Apple Pay, Apple's mobile payments service, will be coming to Starbucks over the next year, Jennifer Bailey, vice president of Apple Pay, said here during the Code Mobile conference. Starbucks will start piloting the service in some stores by the end of 2015 and will roll it out to Starbucks' company-owned stores -- about 7,500 -- next year.

"I have to say in the last year of working on Apple Pay, we've sees a sea change in momentum around acceptance at the merchant level," Bailey said, adding that about 80 percent of Apple Watch owners "very actively" use Apple Pay. Apple Pay will hit KFC restaurants in the spring and Chili's restaurants in 2016 as a "pay at the table" model, she said.
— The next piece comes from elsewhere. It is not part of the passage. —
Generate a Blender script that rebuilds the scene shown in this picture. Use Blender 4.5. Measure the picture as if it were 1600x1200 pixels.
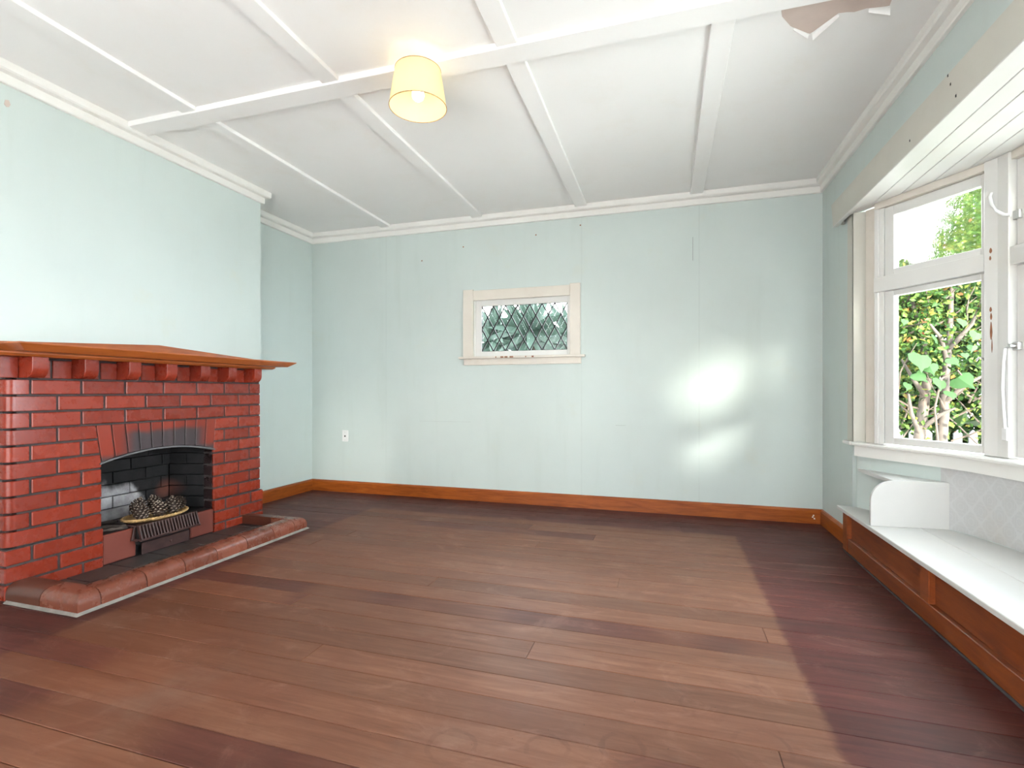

The promise of turning smartphones into true digital wallets -- including the ability to pay at the register -- has been hyped for years. Apple jump-started consumer interest in the technology last year when it launched its first venture into contactless mobile payments. Less than 72 hours after Apple Pay's debut, 1 million credit cards had been used on the service.

Using a newer iPhone or Apple Watch, people can pay for items on the go at supported retailers via near-field communication (NFC) technology. Other Touch ID-enabled devices, such as the iPad Air 2 and iPad Mini 3, could pay for in-app transactions too, and the iOS 9 update from last month lets users consolidate loyalty and rewards cards.

The service use a tokenization system that sends an encrypted digital token to stores instead of a credit or debit card number each time a transaction is made, meaning merchants and retailers never see customer data. Samsung's mobile payments service works the same way.

Apple Pay went live in 2014 with about 500 financial-institution partners and 220,000 US merchant locations that take mobile payments via NFC's short-range, secure wireless capabilities. As of the middle of 2015, more than 2,500 banks had signed on to support Apple Pay, and more than 1 million locations accepted Apple Pay.

Apple Pay is on track to be accepted at over 1.5 million US locations by the end of the year. In January, Apple said Apple Pay made up more than two-thirds of all contactless payments, which includes any device or smart card that makes payments using a radio frequency.

Watch this: Apple Pay on Apple Watch: How it works

But Apple faces increased competition from the likes of Google, which has been bulking up its Android Pay offering, and Samsung, which introduced its Samsung Pay service in the US late last month. Samsung's service, which lets users pay for items with their Galaxy phones and the upcoming Gear S2 smartwatch, works at older retail terminals that don't accept Apple Pay thanks to its acquisition of LoopPay in February.

Meanwhile, Bailey on Thursday said she's been treated well as one of the few female executives at Apple, but the company knows it needs to do more to recruit women and other minorities. Bailey was one of two female executives highlighted on stage during Apple's developer conference in June.

Until that event, only two women had spoken during a WWDC keynote since 2007 -- and none were Apple employees. CEO Tim Cook has made a point of saying Apple will be a "better company" by being more diverse.

"My own experience has really not changed over the years," she said. "It has always been a place I don't feel I'm treated differently because I'm a woman. Having said that, I think we readily sort of see the issues in terms of not enough women in technology. Apple has a number of initiatives under way to really work on that."

Updated at 2:35 p.m. PT with details about KFC, Chili's and the UK.

Updated at 3 p.m. PT with details about diversity at Apple and Apple Pay usage on the Apple Watch.